Enel counting on US market to boost green drive
Italian utility Enel is looking to add 5.4GW of new renewable capacity to its portfolio this year and is counting on the US market to help it succeed.
The Inflation Reduction Act (IRA), which was introduced last year by President Joe Biden's administration to fund a massive clean energy drive in the US, was extremely positive and beyond initial expectations, Enel chief executive Francesco Starace said. "We think it has intrinsically an incredible acceleration potential for all the major strategic directions we intend to pursue in the US," Starace said in a call on Enel's full-year results.
The IRA is the largest climate and energy spending package in US history, earmarking $370bn for projects to help cut carbon emissions by 40pc in 2030.

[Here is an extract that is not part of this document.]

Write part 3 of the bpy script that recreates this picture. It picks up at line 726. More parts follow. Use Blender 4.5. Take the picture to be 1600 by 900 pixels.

Besides boosting solar and wind farm construction, the initiative will also be beneficial for the energy services businesses Enel is launching in the US, which are "picking up speed quite strongly".
It would also help develop a solar panel and supply chain industry in the US at a time when panel imports from the world's biggest manufacturer, China, are slowing owing to geopolitical tension.
"We are building a 3GW factory in Italy and the IRA clearly opens up the window for a similar factory to be deployed in the US," Starace said.
Enel currently generates 61pc of its electricity from zero-emission sources, including nuclear, and is looking to add 21GW of new renewable capacity in 2023-25 from its present 59GW.
"With a pipeline in Italy and Iberia of 130GW, Enel could ramp up its renewables rollout if required with a view to boosting energy independence in Europe," Starace said.
Starace, whose third mandate as chief executive ends in May, said he was not aware of any new measures to tackle the energy price crisis. He said the situation was normalising and that Brussels had made it clear that if there were no special circumstances "there could be no special measures".
The European Commission's recent proposals to reform the bloc's power market design by introducing mechanisms like contracts for difference and power purchase agreements was "very positive", he said, since it gave European buyers long-term visibility. But it should also be coupled with mandatory long-term buying quotas for retailers, allowing them not only to be better hedged but also encouraging them to sell long term to customers, triggering faster development of a long-term market.
"I also like the fact that it gives member states some discipline in what kind of creativity they want to put in place in ruling on inframarginal technology retrospectively and extending price caps which, at this point in time and if volatility remains contained, make no sense anymore," Starace said.
He confirmed Enel's target of exiting coal production in Italy by 2025. Enel has pledged to sell assets worth €21bn to cut debt and focus its transition to cleaner energy on six core markets in Europe and the Americas.